## INFORMATION SUPPLIED
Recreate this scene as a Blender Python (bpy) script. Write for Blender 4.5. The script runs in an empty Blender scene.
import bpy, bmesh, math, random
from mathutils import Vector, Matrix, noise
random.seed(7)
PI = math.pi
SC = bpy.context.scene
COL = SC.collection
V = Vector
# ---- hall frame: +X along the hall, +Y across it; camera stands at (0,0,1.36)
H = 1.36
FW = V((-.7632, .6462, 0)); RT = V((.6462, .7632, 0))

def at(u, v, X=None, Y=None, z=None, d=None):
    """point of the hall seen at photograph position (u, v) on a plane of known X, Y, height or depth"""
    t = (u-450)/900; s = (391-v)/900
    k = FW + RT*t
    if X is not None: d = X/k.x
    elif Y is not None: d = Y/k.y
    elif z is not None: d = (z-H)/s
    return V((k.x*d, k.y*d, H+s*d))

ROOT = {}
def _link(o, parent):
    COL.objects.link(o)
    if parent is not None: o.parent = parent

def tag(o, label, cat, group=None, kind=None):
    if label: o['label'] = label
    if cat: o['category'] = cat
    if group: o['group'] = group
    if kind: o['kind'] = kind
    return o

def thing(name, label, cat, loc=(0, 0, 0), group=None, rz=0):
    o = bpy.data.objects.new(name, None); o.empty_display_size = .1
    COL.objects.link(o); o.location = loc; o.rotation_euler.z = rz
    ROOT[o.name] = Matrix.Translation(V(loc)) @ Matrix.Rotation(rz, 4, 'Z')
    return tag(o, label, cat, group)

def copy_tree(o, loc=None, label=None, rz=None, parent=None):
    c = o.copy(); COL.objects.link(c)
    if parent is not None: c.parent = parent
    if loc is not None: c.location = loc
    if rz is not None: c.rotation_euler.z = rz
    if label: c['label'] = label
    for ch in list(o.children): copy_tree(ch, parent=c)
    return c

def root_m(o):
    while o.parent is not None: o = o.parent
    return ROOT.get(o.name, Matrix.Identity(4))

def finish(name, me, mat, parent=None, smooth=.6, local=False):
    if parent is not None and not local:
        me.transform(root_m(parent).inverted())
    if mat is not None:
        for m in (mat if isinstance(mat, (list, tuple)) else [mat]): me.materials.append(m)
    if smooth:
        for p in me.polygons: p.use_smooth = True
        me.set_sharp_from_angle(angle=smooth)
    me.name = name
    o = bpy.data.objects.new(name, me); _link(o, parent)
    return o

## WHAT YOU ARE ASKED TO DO
Word for word, restate all of the data shown above.

## WRITTEN ANSWER
Recreate this scene as a Blender Python (bpy) script. Write for Blender 4.5. The script runs in an empty Blender scene.
import bpy, bmesh, math, random
from mathutils import Vector, Matrix, noise
random.seed(7)
PI = math.pi
SC = bpy.context.scene
COL = SC.collection
V = Vector
# ---- hall frame: +X along the hall, +Y across it; camera stands at (0,0,1.36)
H = 1.36
FW = V((-.7632, .6462, 0)); RT = V((.6462, .7632, 0))

def at(u, v, X=None, Y=None, z=None, d=None):
    """point of the hall seen at photograph position (u, v) on a plane of known X, Y, height or depth"""
    t = (u-450)/900; s = (391-v)/900
    k = FW + RT*t
    if X is not None: d = X/k.x
    elif Y is not None: d = Y/k.y
    elif z is not None: d = (z-H)/s
    return V((k.x*d, k.y*d, H+s*d))

ROOT = {}
def _link(o, parent):
    COL.objects.link(o)
    if parent is not None: o.parent = parent

def tag(o, label, cat, group=None, kind=None):
    if label: o['label'] = label
    if cat: o['category'] = cat
    if group: o['group'] = group
    if kind: o['kind'] = kind
    return o

def thing(name, label, cat, loc=(0, 0, 0), group=None, rz=0):
    o = bpy.data.objects.new(name, None); o.empty_display_size = .1
    COL.objects.link(o); o.location = loc; o.rotation_euler.z = rz
    ROOT[o.name] = Matrix.Translation(V(loc)) @ Matrix.Rotation(rz, 4, 'Z')
    return tag(o, label, cat, group)

def copy_tree(o, loc=None, label=None, rz=None, parent=None):
    c = o.copy(); COL.objects.link(c)
    if parent is not None: c.parent = parent
    if loc is not None: c.location = loc
    if rz is not None: c.rotation_euler.z = rz
    if label: c['label'] = label
    for ch in list(o.children): copy_tree(ch, parent=c)
    return c

def root_m(o):
    while o.parent is not None: o = o.parent
    return ROOT.get(o.name, Matrix.Identity(4))

def finish(name, me, mat, parent=None, smooth=.6, local=False):
    if parent is not None and not local:
        me.transform(root_m(parent).inverted())
    if mat is not None:
        for m in (mat if isinstance(mat, (list, tuple)) else [mat]): me.materials.append(m)
    if smooth:
        for p in me.polygons: p.use_smooth = True
        me.set_sharp_from_angle(angle=smooth)
    me.name = name
    o = bpy.data.objects.new(name, me); _link(o, parent)
    return o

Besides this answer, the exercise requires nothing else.